_SUPPLIED MATERIAL_
#####
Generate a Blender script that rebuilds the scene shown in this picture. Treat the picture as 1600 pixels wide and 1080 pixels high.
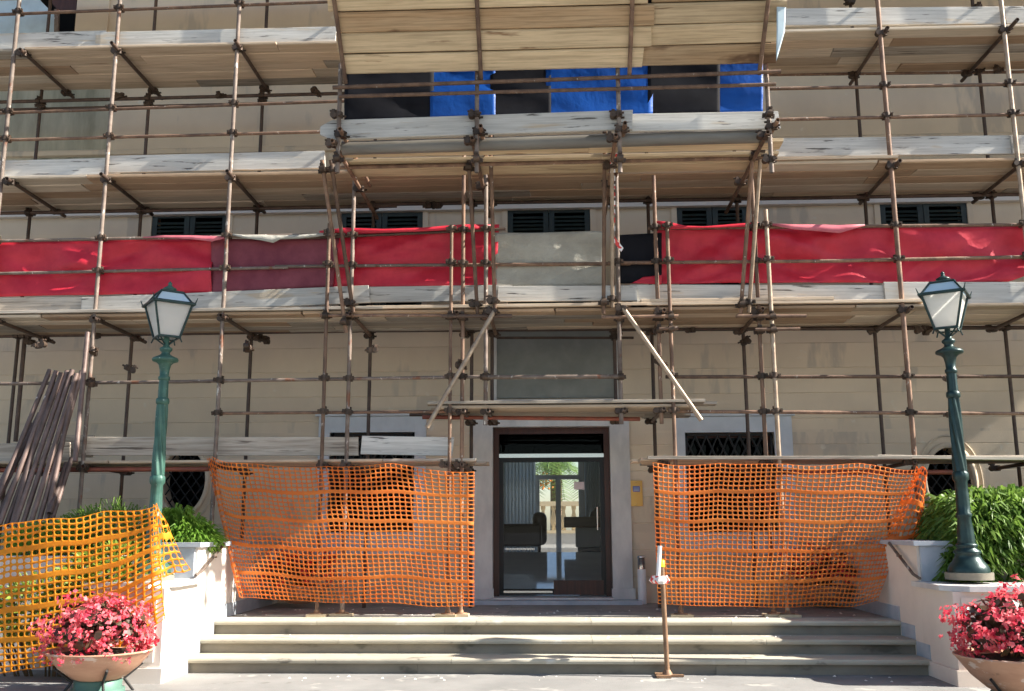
import bpy, bmesh, math, random
from mathutils import Vector, Matrix, noise as mnoise
R = math.radians
random.seed(7)
scene = bpy.context.scene
for o in list(bpy.data.objects): bpy.data.objects.remove(o)

# ------------------------------------------------------------------ camera
CAM = Vector((0.0, -15.1, 1.65)); PITCH, YAW, ROLL, F = 10.7, 2.4, -0.17, 1500.0
cd = bpy.data.cameras.new('camera'); cam = bpy.data.objects.new('camera', cd)
scene.collection.objects.link(cam); scene.camera = cam
ROT = Matrix.Rotation(R(YAW), 4, 'Z') @ Matrix.Rotation(R(90 + PITCH), 4, 'X') @ Matrix.Rotation(R(ROLL), 4, 'Z')
cam.matrix_world = Matrix.Translation(CAM) @ ROT
cd.sensor_width = 36; cd.lens = F / 1600 * 36; cd.clip_end = 2000
# ------------------------------------------------------------------ sky, sun, exposure
SUN_EL, SUN_A = 37.0, 5.5      # elevation; angle in front of the facade plane, from the right
world = bpy.data.worlds.new('World'); scene.world = world; world.use_nodes = True
wn = world.node_tree; bg = wn.nodes['Background']
sky = wn.nodes.new('ShaderNodeTexSky'); sky.sky_type = 'NISHITA'; sky.sun_disc = False
sky.sun_elevation = R(SUN_EL); sky.sun_rotation = R(90 + SUN_A)
wn.links.new(sky.outputs[0], bg.inputs[0]); bg.inputs[1].default_value = 0.07
sd = bpy.data.lights.new('sun', 'SUN'); sun = bpy.data.objects.new('sun', sd); scene.collection.objects.link(sun)
sd.energy = 5.0; sd.angle = R(0.53); sd.color = (1.0, 0.94, 0.84)
to_sun = Vector((math.cos(R(SUN_EL)) * math.cos(R(SUN_A)), -math.cos(R(SUN_EL)) * math.sin(R(SUN_A)), math.sin(R(SUN_EL))))
sun.rotation_euler = to_sun.to_track_quat('Z', 'Y').to_euler(); sun.location = to_sun * 60
scene.view_settings.view_transform = 'Standard'; scene.view_settings.look = 'None'
scene.view_settings.gamma = 1.0; scene.view_settings.use_curve_mapping = False
scene.view_settings.exposure = 1.58
scene.render.engine = 'CYCLES'
cy = scene.cycles
cy.use_denoising = True; cy.use_light_tree = False; cy.use_adaptive_sampling = True; cy.adaptive_threshold = .02; cy.max_bounces = 7; cy.diffuse_bounces = 3; cy.glossy_bounces = 3
cy.transparent_max_bounces = 12; cy.transmission_bounces = 4; cy.caustics_reflective = False; cy.caustics_refractive = False
cy.sample_clamp_indirect = 6

# ------------------------------------------------------------------ helpers
C = scene.collection
R3 = ROT.to_3x3()
def ray(px, py): return (R3 @ Vector(((px - 800) / F, -(py - 540) / F, -1))).normalized()
def W(px, py, Y):
    d = ray(px, py); return CAM + d * ((Y - CAM.y) / d.y)
def WZ(px, py, z):
    d = ray(px, py); return CAM + d * ((z - CAM.z) / d.z)
def X(px, py, Y): return W(px, py, Y).x
def Z(px, py, Y): return W(px, py, Y).z

class MB:
    def __init__(s): s.v = []; s.f = []; s.sm = []; s.mi = []
    def add(s, vs, fs, smooth=False, mi=0):
        o = len(s.v); s.v += [tuple(v) for v in vs]
        s.f += [tuple(i + o for i in f) for f in fs]; s.sm += [smooth] * len(fs); s.mi += [mi] * len(fs); return s
    def box(s, a, b, mi=0):
        x0, y0, z0 = a; x1, y1, z1 = b
        v = [(x0,y0,z0),(x1,y0,z0),(x1,y1,z0),(x0,y1,z0),(x0,y0,z1),(x1,y0,z1),(x1,y1,z1),(x0,y1,z1)]
        return s.add(v, [(0,3,2,1),(4,5,6,7),(0,1,5,4),(1,2,6,5),(2,3,7,6),(3,0,4,7)], mi=mi)
    def tube(s, a, b, r, n=10, r2=None, cap=True, hollow=False, mi=0):
        a = Vector(a); b = Vector(b); r2 = r if r2 is None else r2
        d = (b - a).normalized(); u = d.orthogonal().normalized(); w = d.cross(u)
        cs = [(math.cos(2*math.pi*i/n), math.sin(2*math.pi*i/n)) for i in range(n)]
        ring = lambda p, rr: [p + u*(c*rr) + w*(q*rr) for c, q in cs]
        vs = ring(a, r) + ring(b, r2)
        fs = [(i, (i+1)%n, n+(i+1)%n, n+i) for i in range(n)]
        s.add(vs, fs, True, mi)
        if hollow:
            for p, q, rr in ((a, 1, r), (b, -1, r2)):
                vv = ring(p, rr) + ring(p, rr*.76) + ring(p + d*(q*.07), rr*.76)
                ff = [(i, (i+1)%n, n+(i+1)%n, n+i) for i in range(n)] + [(n+i, n+(i+1)%n, 2*n+(i+1)%n, 2*n+i) for i in range(n)] + [tuple(range(2*n, 3*n))]
                s.add(vv, ff, False, mi)
        elif cap:
            s.add(ring(a, r), [tuple(range(n))[::-1]], False, mi); s.add(ring(b, r2), [tuple(range(n))], False, mi)
        return s
    def lathe(s, prof, n=20, c=(0,0,0), smooth=True, twist=0, flute=None, mi=0):
        vs = []; m = len(prof)
        for k, (r, z) in enumerate(prof):
            for i in range(n):
                t = 2*math.pi*i/n; rr = r
                if flute: rr = r * (1 + flute(k, t, z))
                vs.append((c[0]+rr*math.cos(t), c[1]+rr*math.sin(t), c[2]+z))
        fs = [(k*n+i, k*n+(i+1)%n, (k+1)*n+(i+1)%n, (k+1)*n+i) for k in range(m-1) for i in range(n)]
        s.add(vs, fs, smooth, mi)
        s.add(vs[:n], [tuple(range(n))[::-1]], False, mi); s.add(vs[-n:], [tuple(range(n))], False, mi)
        return s
    def prism(s, poly, axis, a, b, mi=0):
        # poly in the two remaining axes, extruded along axis from a to b
        n = len(poly)
        def p(q, t):
            if axis == 'x': return (t, q[0], q[1])
            if axis == 'y': return (q[0], t, q[1])
            return (q[0], q[1], t)
        vs = [p(q, a) for q in poly] + [p(q, b) for q in poly]
        fs = [tuple(range(n)), tuple(range(n, 2*n))[::-1]] + [(i, n+i, n+(i+1)%n, (i+1)%n) for i in range(n)]
        return s.add(vs, fs, mi=mi)
    def mesh(s, name, mats):
        me = bpy.data.meshes.new(name); me.from_pydata(s.v, [], s.f)
        me.polygons.foreach_set('use_smooth', s.sm)
        if not isinstance(mats, (list, tuple)): mats = [mats]
        for m in mats: me.materials.append(m)
        if len(mats) > 1: me.polygons.foreach_set('material_index', s.mi)
        me.update(); return me
    def build(s, name, mats, parent=None, center=True, fix=False):
        if center and s.v:
            n = len(s.v); mn = [min(v[i] for v in s.v) for i in range(3)]; mx = [max(v[i] for v in s.v) for i in range(3)]
            c = Vector([(mn[i]+mx[i])/2 for i in range(3)])
            s.v = [(v[0]-c.x, v[1]-c.y, v[2]-c.z) for v in s.v]
        else: c = Vector((0,0,0))
        me = s.mesh(name, mats)
        if fix:
            bm = bmesh.new(); bm.from_mesh(me); bmesh.ops.remove_doubles(bm, verts=bm.verts, dist=1e-5)
            bmesh.ops.recalc_face_normals(bm, faces=bm.faces); bm.to_mesh(me); bm.free()
        return place(name, me, c, parent)
def wloc(o):
    p = Vector(o.location)
    while o.parent: o = o.parent; p += Vector(o.location)
    return p
def place(name, me, loc, parent=None, rot=None):
    o = bpy.data.objects.new(name, me); C.objects.link(o)
    loc = Vector(loc)
    if parent: o.parent = parent; loc = loc - wloc(parent)
    o.location = loc
    if rot: o.rotation_euler = rot
    return o
def tag(o, label=None, cat=None, group=None, kind=None):
    if label: o['label'] = label
    if cat: o['category'] = cat
    if group: o['group'] = group
    if kind: o['kind'] = kind
    return o
def thing(name, label, cat, loc=(0,0,0), group=None):
    o = bpy.data.objects.new(name, None); C.objects.link(o); o.location = loc; o.empty_display_size = .1
    return tag(o, label, cat, group)
def box(name, a, b, m, parent=None): return MB().box(a, b).build(name, m, parent)
def tube(name, a, b, r, m, parent=None, n=12, hollow=True): return MB().tube(a, b, r, n, hollow=hollow).build(name, m, parent)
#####
_GOAL_
Reproduce only the lines from the beginning of the data through the line that contains "for o in list(bpy.data.objects): bpy.data.objects.remove(o)", both included, and please drop the pictures.

_RESULT FOR THIS TASK_
Generate a Blender script that rebuilds the scene shown in this picture. Treat the picture as 1600 pixels wide and 1080 pixels high.
import bpy, bmesh, math, random
from mathutils import Vector, Matrix, noise as mnoise
R = math.radians
random.seed(7)
scene = bpy.context.scene
for o in list(bpy.data.objects): bpy.data.objects.remove(o)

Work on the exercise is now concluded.